Bringing the Music to LaGrange

We talked to Becca Eiland, the Sweetland Amphitheatre Board Director, about how she came to LaGrange and what she loves about her job.

LDN: How long have you lived in Troup County/ LaGrange?

Eiland: I have lived in Troup County for seven years. I met my husband in college, and he was from here. We lived in Atlanta and we lived in Miami and decided to move to LaGrange sort of as a temporary move. [We] fell in love with it and decided to stay.

LDN: What college did you and your husband both attend? Where are you from originally?

Eiland: We both went to Emory University in Atlanta. I’m from Sarasota, Florida originally. After graduation (from Emory), I worked for the Atlanta Olympic Committee. I then worked for Nike in Philadelphia.

LDN: Tell us about your family.

Eiland: I have three children. I have a freshman in high school who’s 14-years-old, Ella. I have an eighth grader, Addie, she’s 13-years-old. And I have a third grader, Finn Duke, and he’s nine.

LDN: What do you like the most about Troup County/ LaGrange?

Eiland: I think it’s most definitely the overall quality of life. It’s access to the outdoors, access to the amenities and certainly the people. We pinch ourselves every day when we look at how close we are to the outdoors and hiking, and now The Thread. And with our children, they all attend public schools and get a great education and just the sense of community. There’s a tremendous community that often gets lost or overlooked in these major cities.

LDN: What would you say makes the community unique?

Eiland: I think it’s in a way nostalgic. It’s kind of the way [my generation] grew up. I think it’s in a place where kids have the freedom to play outside safely, neighbors knew each other and there wasn’t a lot of traffic to get places.

I think it’s knowing your neighbors, knowing people in the community, having that sense of involvement and finding things to get involved with inside the community that make it just so appealing.

The other thing that is exciting is, we got here seven years ago and while there was growth and things were happening, I think now we’re on the cusp of great things and even greater things. I think that’s what has been more exciting for people [my] age with young children and seeing new faces that are here because they see the possibility and opportunity that LaGrange and Troup County has to offer is super exciting.

LDN: What do you enjoy most about your job?
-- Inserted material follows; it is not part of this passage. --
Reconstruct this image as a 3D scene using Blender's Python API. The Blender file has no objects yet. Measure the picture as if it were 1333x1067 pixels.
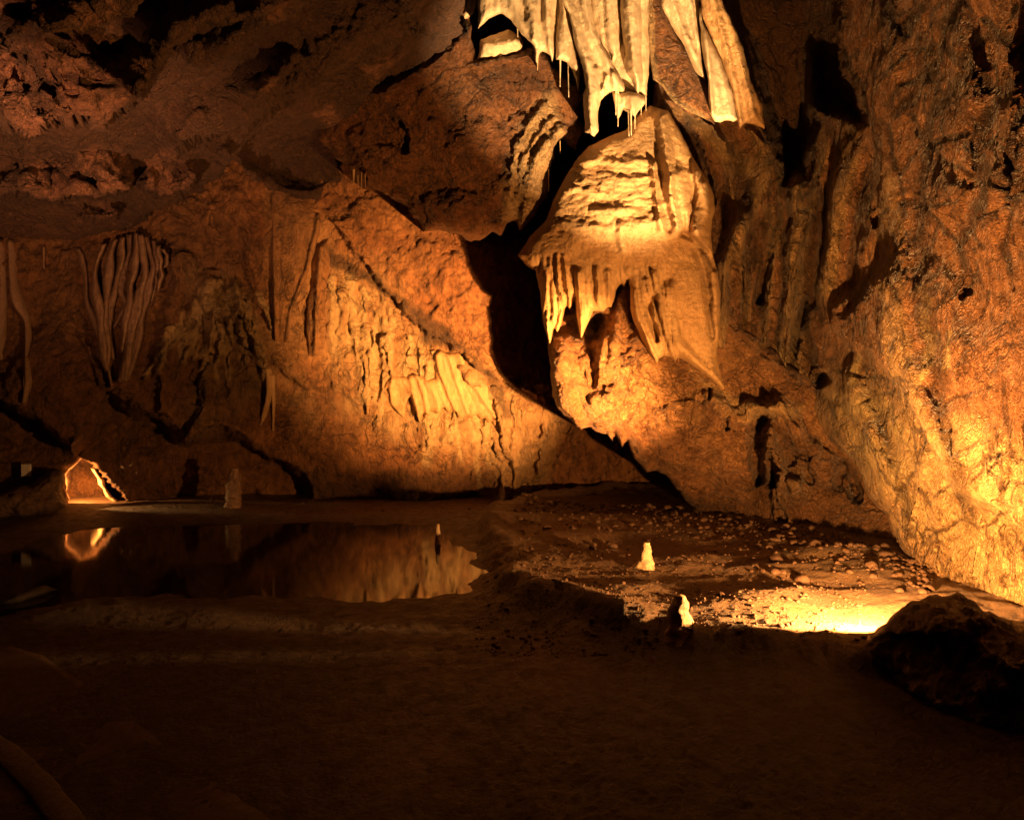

Eiland: What I love most about my job is honestly seeing it’s impact on some of the community. It’s on any given concert night or event night when everything is in place and happening, and I can turn around and on the rare occasion and look up and I can see over 2,000 people and their faces, and they’re captured by what’s happening on that stage. To think that these people — half might be local, half might be coming out of town and enjoying LaGrange for the very first time — there’s no greater sense of accomplishment. That’s not just for me, but it’s my entire team. It’s the volunteers. It’s our downtown development authority team. It’s everyone.

And then people who stop me in the streets and go “This is among the greatest things that have happened in LaGrange,” and are so complimentary of what we are doing down there that, despite the challenges, it makes it all worth it for sure.

LDN: What are some of the challenges of your job?

Eiland: It is very high pressure. There’s never a dull moment and your constantly juggling countless balls. Whether it’s as soon as you figure out which artists you’re booking for and have determined for one year, you’re working on the next year and you’re working on executing that year. There are tons of other opportunities you might want to get involved in.

LDN: How do you envision LaGrange growing in the future?

Eiland: I see great things. I think there’s going to be a lot of families and individuals that tire of the hassles of large town living and city living. They’re going to try to become more creative with their professional careers and figure out ways to make communities like LaGrange work. They’re going to look at industries that we already have in place or look to bring businesses here so that they can have that quality of life that often times you cannot maintain or achieve in a larger city setting. I think that would be very exciting for LaGrange to start to attract those types of families, individuals and businesses and create a real dynamic committee.